● OBJECTIVE
Give the entries again exactly, every one of them.

● RECORDS FOR THE TASK
[Start]

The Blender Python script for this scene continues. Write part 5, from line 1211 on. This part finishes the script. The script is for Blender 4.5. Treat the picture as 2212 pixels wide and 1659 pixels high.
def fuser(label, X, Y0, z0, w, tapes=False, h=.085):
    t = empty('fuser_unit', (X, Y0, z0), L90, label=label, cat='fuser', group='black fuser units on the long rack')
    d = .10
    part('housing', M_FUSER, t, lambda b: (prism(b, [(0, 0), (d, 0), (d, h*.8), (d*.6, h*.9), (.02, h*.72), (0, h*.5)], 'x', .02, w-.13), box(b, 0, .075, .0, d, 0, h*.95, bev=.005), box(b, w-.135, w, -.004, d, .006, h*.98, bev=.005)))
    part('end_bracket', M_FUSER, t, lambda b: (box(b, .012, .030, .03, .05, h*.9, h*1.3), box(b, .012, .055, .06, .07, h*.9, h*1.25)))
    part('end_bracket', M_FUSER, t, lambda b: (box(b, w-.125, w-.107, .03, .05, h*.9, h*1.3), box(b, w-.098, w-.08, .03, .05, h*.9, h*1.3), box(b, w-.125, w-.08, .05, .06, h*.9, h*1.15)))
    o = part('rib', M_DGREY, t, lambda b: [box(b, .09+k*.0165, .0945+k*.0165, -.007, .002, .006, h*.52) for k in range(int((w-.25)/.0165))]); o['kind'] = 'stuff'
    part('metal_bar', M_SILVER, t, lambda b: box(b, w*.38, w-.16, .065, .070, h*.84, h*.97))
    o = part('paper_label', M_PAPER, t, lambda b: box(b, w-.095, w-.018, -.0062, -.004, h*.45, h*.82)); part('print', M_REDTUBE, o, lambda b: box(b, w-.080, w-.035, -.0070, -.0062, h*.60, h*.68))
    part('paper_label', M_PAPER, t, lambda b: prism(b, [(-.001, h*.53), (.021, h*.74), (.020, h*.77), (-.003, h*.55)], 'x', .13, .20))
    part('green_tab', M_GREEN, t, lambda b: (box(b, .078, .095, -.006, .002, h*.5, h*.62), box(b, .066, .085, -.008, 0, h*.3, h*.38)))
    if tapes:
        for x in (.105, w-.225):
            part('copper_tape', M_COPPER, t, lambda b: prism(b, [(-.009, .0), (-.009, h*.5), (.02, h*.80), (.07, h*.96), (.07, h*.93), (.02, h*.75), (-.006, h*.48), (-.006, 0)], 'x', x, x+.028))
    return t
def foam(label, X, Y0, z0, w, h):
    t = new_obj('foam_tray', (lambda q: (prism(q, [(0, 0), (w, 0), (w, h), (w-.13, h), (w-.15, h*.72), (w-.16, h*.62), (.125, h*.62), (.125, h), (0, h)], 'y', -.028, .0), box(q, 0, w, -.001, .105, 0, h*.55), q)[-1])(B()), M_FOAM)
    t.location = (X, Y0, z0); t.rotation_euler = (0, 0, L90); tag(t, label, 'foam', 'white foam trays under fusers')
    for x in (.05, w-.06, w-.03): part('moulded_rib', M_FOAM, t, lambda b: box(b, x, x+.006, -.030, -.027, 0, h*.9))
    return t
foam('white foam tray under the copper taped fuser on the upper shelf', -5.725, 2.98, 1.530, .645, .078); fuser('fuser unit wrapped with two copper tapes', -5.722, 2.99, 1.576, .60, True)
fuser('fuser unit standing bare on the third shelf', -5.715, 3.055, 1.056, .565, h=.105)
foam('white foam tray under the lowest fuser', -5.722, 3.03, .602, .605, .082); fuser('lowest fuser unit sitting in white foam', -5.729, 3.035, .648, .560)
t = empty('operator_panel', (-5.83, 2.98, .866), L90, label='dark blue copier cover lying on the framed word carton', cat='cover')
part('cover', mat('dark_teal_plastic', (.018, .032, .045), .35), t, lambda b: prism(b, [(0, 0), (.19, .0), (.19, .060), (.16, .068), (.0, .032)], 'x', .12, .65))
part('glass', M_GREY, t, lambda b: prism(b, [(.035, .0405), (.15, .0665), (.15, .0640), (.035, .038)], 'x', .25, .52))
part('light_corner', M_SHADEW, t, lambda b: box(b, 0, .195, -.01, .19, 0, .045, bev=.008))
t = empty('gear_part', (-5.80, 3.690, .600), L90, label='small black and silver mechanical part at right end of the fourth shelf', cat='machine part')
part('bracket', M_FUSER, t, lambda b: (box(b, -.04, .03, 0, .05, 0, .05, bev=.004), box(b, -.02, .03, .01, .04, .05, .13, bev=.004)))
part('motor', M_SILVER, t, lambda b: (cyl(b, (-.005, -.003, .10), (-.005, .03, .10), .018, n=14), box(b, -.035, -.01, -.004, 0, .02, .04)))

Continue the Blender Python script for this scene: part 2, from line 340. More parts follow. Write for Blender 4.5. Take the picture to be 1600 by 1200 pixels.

[End]

● THE RESULT
The Blender Python script for this scene continues. Write part 5, from line 1211 on. This part finishes the script. The script is for Blender 4.5. Treat the picture as 2212 pixels wide and 1659 pixels high.
def fuser(label, X, Y0, z0, w, tapes=False, h=.085):
    t = empty('fuser_unit', (X, Y0, z0), L90, label=label, cat='fuser', group='black fuser units on the long rack')
    d = .10
    part('housing', M_FUSER, t, lambda b: (prism(b, [(0, 0), (d, 0), (d, h*.8), (d*.6, h*.9), (.02, h*.72), (0, h*.5)], 'x', .02, w-.13), box(b, 0, .075, .0, d, 0, h*.95, bev=.005), box(b, w-.135, w, -.004, d, .006, h*.98, bev=.005)))
    part('end_bracket', M_FUSER, t, lambda b: (box(b, .012, .030, .03, .05, h*.9, h*1.3), box(b, .012, .055, .06, .07, h*.9, h*1.25)))
    part('end_bracket', M_FUSER, t, lambda b: (box(b, w-.125, w-.107, .03, .05, h*.9, h*1.3), box(b, w-.098, w-.08, .03, .05, h*.9, h*1.3), box(b, w-.125, w-.08, .05, .06, h*.9, h*1.15)))
    o = part('rib', M_DGREY, t, lambda b: [box(b, .09+k*.0165, .0945+k*.0165, -.007, .002, .006, h*.52) for k in range(int((w-.25)/.0165))]); o['kind'] = 'stuff'
    part('metal_bar', M_SILVER, t, lambda b: box(b, w*.38, w-.16, .065, .070, h*.84, h*.97))
    o = part('paper_label', M_PAPER, t, lambda b: box(b, w-.095, w-.018, -.0062, -.004, h*.45, h*.82)); part('print', M_REDTUBE, o, lambda b: box(b, w-.080, w-.035, -.0070, -.0062, h*.60, h*.68))
    part('paper_label', M_PAPER, t, lambda b: prism(b, [(-.001, h*.53), (.021, h*.74), (.020, h*.77), (-.003, h*.55)], 'x', .13, .20))
    part('green_tab', M_GREEN, t, lambda b: (box(b, .078, .095, -.006, .002, h*.5, h*.62), box(b, .066, .085, -.008, 0, h*.3, h*.38)))
    if tapes:
        for x in (.105, w-.225):
            part('copper_tape', M_COPPER, t, lambda b: prism(b, [(-.009, .0), (-.009, h*.5), (.02, h*.80), (.07, h*.96), (.07, h*.93), (.02, h*.75), (-.006, h*.48), (-.006, 0)], 'x', x, x+.028))
    return t
def foam(label, X, Y0, z0, w, h):
    t = new_obj('foam_tray', (lambda q: (prism(q, [(0, 0), (w, 0), (w, h), (w-.13, h), (w-.15, h*.72), (w-.16, h*.62), (.125, h*.62), (.125, h), (0, h)], 'y', -.028, .0), box(q, 0, w, -.001, .105, 0, h*.55), q)[-1])(B()), M_FOAM)
    t.location = (X, Y0, z0); t.rotation_euler = (0, 0, L90); tag(t, label, 'foam', 'white foam trays under fusers')
    for x in (.05, w-.06, w-.03): part('moulded_rib', M_FOAM, t, lambda b: box(b, x, x+.006, -.030, -.027, 0, h*.9))
    return t
foam('white foam tray under the copper taped fuser on the upper shelf', -5.725, 2.98, 1.530, .645, .078); fuser('fuser unit wrapped with two copper tapes', -5.722, 2.99, 1.576, .60, True)
fuser('fuser unit standing bare on the third shelf', -5.715, 3.055, 1.056, .565, h=.105)
foam('white foam tray under the lowest fuser', -5.722, 3.03, .602, .605, .082); fuser('lowest fuser unit sitting in white foam', -5.729, 3.035, .648, .560)
t = empty('operator_panel', (-5.83, 2.98, .866), L90, label='dark blue copier cover lying on the framed word carton', cat='cover')
part('cover', mat('dark_teal_plastic', (.018, .032, .045), .35), t, lambda b: prism(b, [(0, 0), (.19, .0), (.19, .060), (.16, .068), (.0, .032)], 'x', .12, .65))
part('glass', M_GREY, t, lambda b: prism(b, [(.035, .0405), (.15, .0665), (.15, .0640), (.035, .038)], 'x', .25, .52))
part('light_corner', M_SHADEW, t, lambda b: box(b, 0, .195, -.01, .19, 0, .045, bev=.008))
t = empty('gear_part', (-5.80, 3.690, .600), L90, label='small black and silver mechanical part at right end of the fourth shelf', cat='machine part')
part('bracket', M_FUSER, t, lambda b: (box(b, -.04, .03, 0, .05, 0, .05, bev=.004), box(b, -.02, .03, .01, .04, .05, .13, bev=.004)))
part('motor', M_SILVER, t, lambda b: (cyl(b, (-.005, -.003, .10), (-.005, .03, .10), .018, n=14), box(b, -.035, -.01, -.004, 0, .02, .04)))

Continue the Blender Python script for this scene: part 2, from line 340. More parts follow. Write for Blender 4.5. Take the picture to be 1600 by 1200 pixels.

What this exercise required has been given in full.